How does the way you make music reflect the way you live your life? Can we learn lessons about life by understanding music on a deeper level?

I try to get through life without stepping on others’ feet too much while bringing some degree of comfort or joy through my interactions with others. I hope my music can similarly provide some sense of human connection or inspiration without just being novel or momentarily entertaining.

I think the more you engage with music, the more you see how it is inseparable from people and their relationship with others and the world.

We can surround us with sound every second of the day. The great pianist Glenn Gould even considered this the ultimate delight. How do you see that yourself and what importance does silence hold?

I think sound can be a source of comfort, but it can also be a source of intrusion or even violence to our well-being.
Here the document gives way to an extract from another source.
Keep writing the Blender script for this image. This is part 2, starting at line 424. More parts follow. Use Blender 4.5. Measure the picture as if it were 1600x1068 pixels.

The absence of background music during my everyday routine is something that I prefer; I’d rather not listen to music unless I really want to, so I do enjoy silence or, barring that, some soft voices on radio in the background.

Do you feel as though writing or performing a piece of music is inherently different from something like making a great cup of coffee? What do you express through music that you couldn't or wouldn't in more 'mundane' tasks?

Not really, since they all exist on a spectrum of human endeavor.

I think you can put as much intentionality and purpose into your daily tasks (turning a doorknob, pouring water into a kettle, whatever) as you do when you sit down to write music, and it would probably make you a better person to be that present as much of the time as you can stand.

If you could make a wish for the future – what are developments in music you would like to see and hear?

I’m very curious to hear the first convincing AI or machine learning-generated Charlie Parker improviser.